SACRAMENTO (CBS13) — By the end of the summer, all of California's alcohol servers and their managers are required to complete mandatory training and have a valid Responsible Beverage Service certification from the Department of Alcoholic Beverage Control.

The law, that goes into effect on July 1st, gives servers and their managers 60 days meet the requirements under Assembly Bill 1221 and Assembly Bill 82. AB 1221. An alcoholic server is anyone employed at an ABC on-premises licensed establishment who is responsible for checking identifications, taking customer orders, and pouring or delivering alcoholic beverages.

The training can be done online and there are nearly 50 approved training providers and that number is expected to grow, according to ABC spokesperson John Carr.

New hires that meet the criteria would be required to complete the certification within 60 days of their first day on the job.

RBS Training and Certification is a Three-Step process:

  1. Register with ABC as a Server on the RBS Portal
  2. Take RBS training from an approved RBS Training Provider
  3. Return to the RBS Portal to take ABC's alcohol server certification exam.

As of June 4th, 58,000 people have accessed the RBS portal as part of the certification process. That number is expected to grow as the summer continues, according to Carr.

"We want to make sure people are having a good time, but also that people get home safe. it's a tough balance," said Kent Souza, Executive Chef and General Manager of 58 Degrees and Holding in Midtown Sacramento. 

Souza said the training is a positive for new hires just beginning their careers in the restaurant and service industry.

"This is a great opportunity to learn and acknowledge their role as a bartender and a server," said Souza.

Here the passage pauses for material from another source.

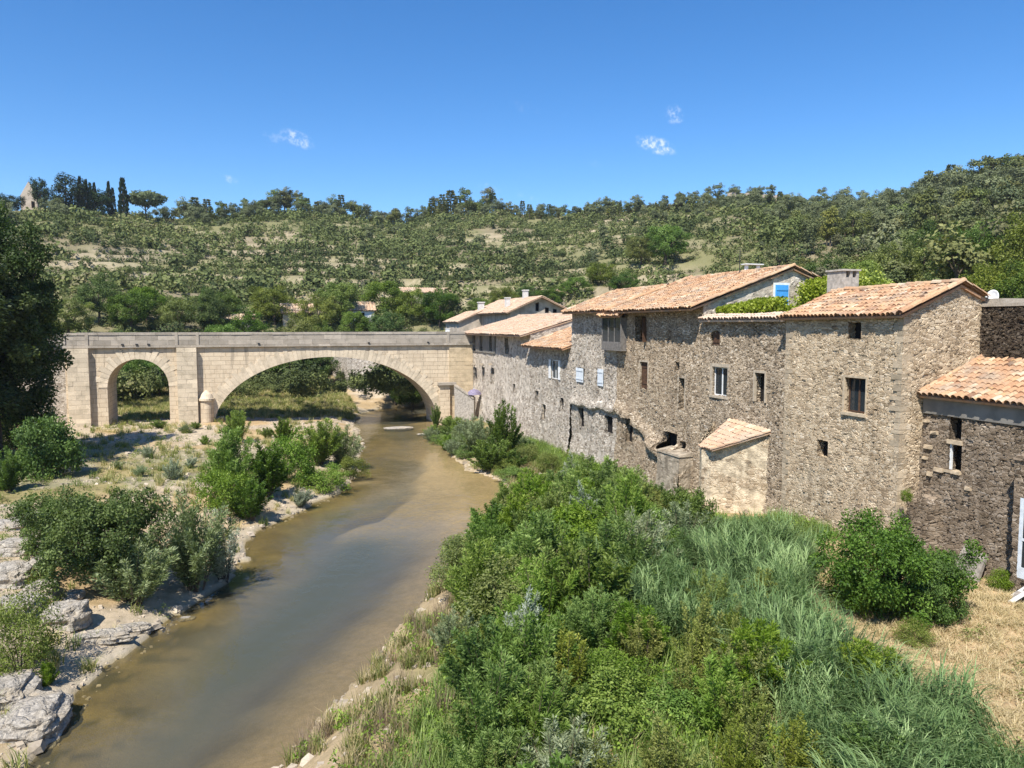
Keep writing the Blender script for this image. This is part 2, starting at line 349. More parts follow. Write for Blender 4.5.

Saturday night behind the bar at 58 Degrees and Holding, Kurra Stenberg, the bartender, made a round of shots ordered by guests.

Stenberg has been a bartender for five months and said the most challenging part of her job is after patrons have had multiple drinks.

"You have to keep track of how many drinks everyone's had, or what different peoples tolerance level is, if they were drinking before they got here, and like you keep track of that interaction throughout it," said Stenburg.

She said she builds connections with anyone that sits down at the bar, like she would a table she was serving in a restaurant, because it's an important piece to safely serving.

"It's a very human to human interaction and you cater that to where each person is at," said Stenberg. 

The training covers five areas the effects of alcohol on the body and the community, laws and regulations, intervention, and good management policies.

It takes 3-4 hours of training and 2 hours for the exam, that is open-book and open-note. ABC scores the exams.

ABC spokesperson John Carr told CBS13 ABC will work with businesses through the new requirements and is focused on an education first approach.